Now you have external resistor, external voltage, and internal voltage for the equations and you find the internal resistance.

Again, not a safe way to determine the internal resistance, but one way.

The internal resistance of the potato battery is much higher than you load (bulb).

Let see it this way!

If we make this:

1V = 100m high (like waterfall)

1 mA = 100 ltr

1 ohm = Mi hand

What i mean, You can have the same potential like 1ltr of water and 1000ltrs of water at 100 mtrs high. Correct?. But when we want to move things, like a turbine generator or simple my body in a surf table I can not doit with 1 liter fulling from 100mtrs high as 1000 ltrs at 100 mtrs high.

I have the same potential in both samples, water at 100 mtrs. But I have not the same amount of water, that makes the difference.

Going to potato batery compared to a transformer 110V:1V. Both had the same potential (1V) to supply the bulb. But the first one with not have the enough current to turn the bulb on because it has not enough current.

About why the potential falls after you connect the bulb... if falls one liter of watter from 100mtrs it will be present just in a few seconds. All the potential is gone because the 1 ltr of water change from 100mtrs high to 0mtrs high. So the potential is gone. But in case you release 1ltrs of water of the 1000 ltrs then you have 999ltrs at 100mtrs bigh to continue with the process, thus the potential is still 100mtrs.

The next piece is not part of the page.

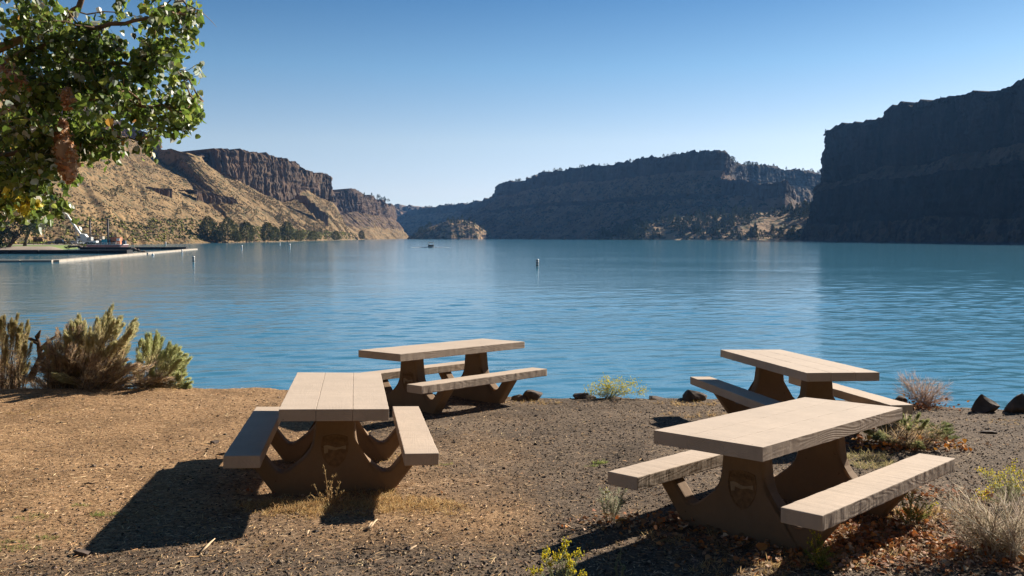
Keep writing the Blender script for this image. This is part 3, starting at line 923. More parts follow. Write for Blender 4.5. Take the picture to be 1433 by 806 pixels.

I hope I was enough explicit. If not let me know :).

Delmar

so how the hell do you do it so it lights up

You either cheat or need to modify the battery to produce more current.

You need to increase the cross sectional area of the electrodes that are inserted into the potatoes. The voltage a battery produces is controlled by the chemistry of the electrolyte and electrodes but the current and internal resistance are controlled by the surface area of the electrodes. The larger the surface area the lower the internal resistance and the greater the current the battery can supply.

graccia tando

plz can u explan bit more about emf of a potato cell besue my sir doesnot help. ur my hop guru.